Documents obtained by The New York Times reveal that in 1994 a priest wrote a letter to Bishop Edward T. Hughes, McCarrick’s successor as Bishop of Metuchen, stating that McCarrick had inappropriately touched him. In 2006, $100,000 was paid by the Diocese (where McCarrick had been bishop from 1981 to 1986). The payments were authorized by Metuchen bishop Paul G. Bootkoski, who also reported the offenses to law enforcement. According to Donald Cardinal Wuerl, McCarrick’s successor as Archbishop of Washington, nobody from these dioceses informed him of these settlements, even after the retired McCarrick began living on the grounds of a seminary in the Archdiocese of Washington.

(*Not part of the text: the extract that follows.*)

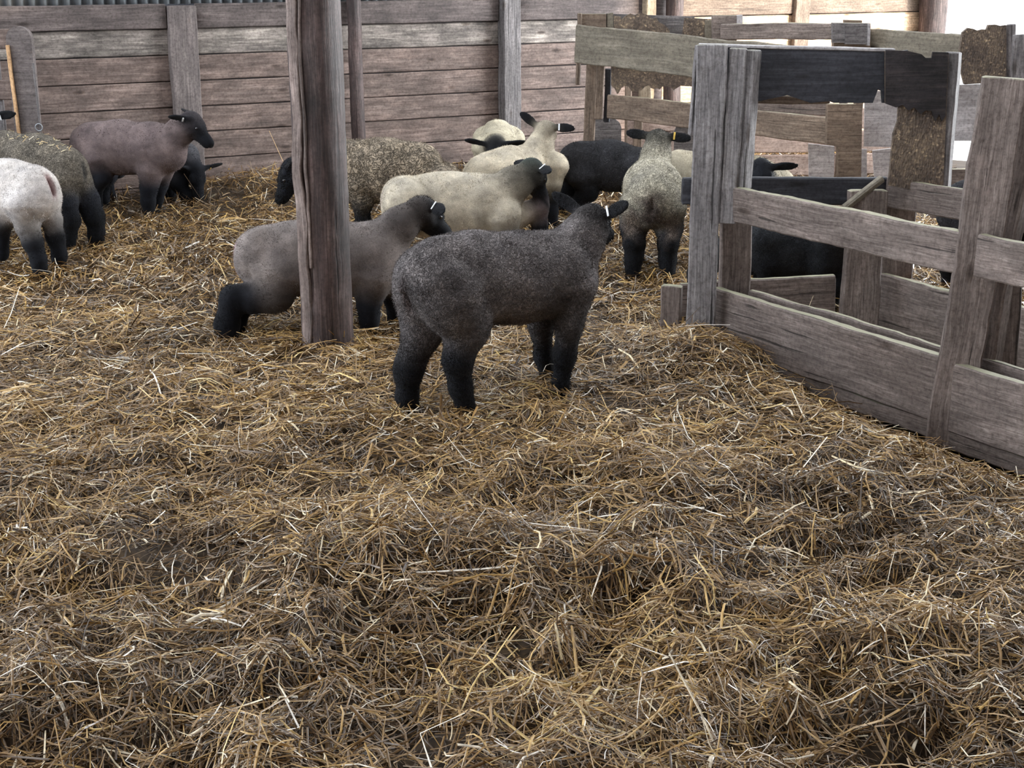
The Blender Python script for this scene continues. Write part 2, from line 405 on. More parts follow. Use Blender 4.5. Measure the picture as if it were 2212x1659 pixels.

After the allegations of sexual abuse publicly surfaced concerning McCarrick, archbishops and bishops across the country (and the globe) were questioned about what they knew and when they knew it. Cardinal Donald Wuerl who succeeded McCarrick as Archbishop of Washington, was one of the first casualties of the McCarrick saga. When questioned by media about his knowledge of McCarrick’s behavior, Wuerl was not forthcoming. Through a spokesman, Wuerl denied that he was aware of McCarrick’s misconduct prior to his removal from ministry, which took place on June 20, 2018. However, on January 10, 2019, The Washington Post published a story stating that Wuerl, despite his past denials, was aware of allegations against McCarrick in 2004 and reported them to the Vatican. Robert Ciolek, a former priest who reached a settlement in 2005 after accusing several Church officials including McCarrick of sexual misconduct, told the Post that he recently learned that the Diocese of Pittsburgh has a file that shows that Wuerl, who was Bishop of Pittsburgh at the time, was aware of his allegations against McCarrick and shared the information with then-Vatican ambassador Gabriel Montalvo Higuera. Both the Diocese of Pittsburgh and the Archdiocese of Washington acknowledged that Wuerl knew about and had reported Ciolek’s allegation to the Vatican. The Archdiocese of Washington said that Wuerl did not intend to be “imprecise” in his earlier denials, and that they referred only to claims of abuse against minors, not adults. Days later, Wuerl himself apologized, stating that his earlier denials were the result of a “lapse of memory.”
Theodore McCarrick, Uncle Ted as he urged his sexual prey to call him, has left a trail of destruction and human misery behind him. His insatiable thirst for power and influence was only surpassed by his perverted sexual appetite and we still only have part of the story.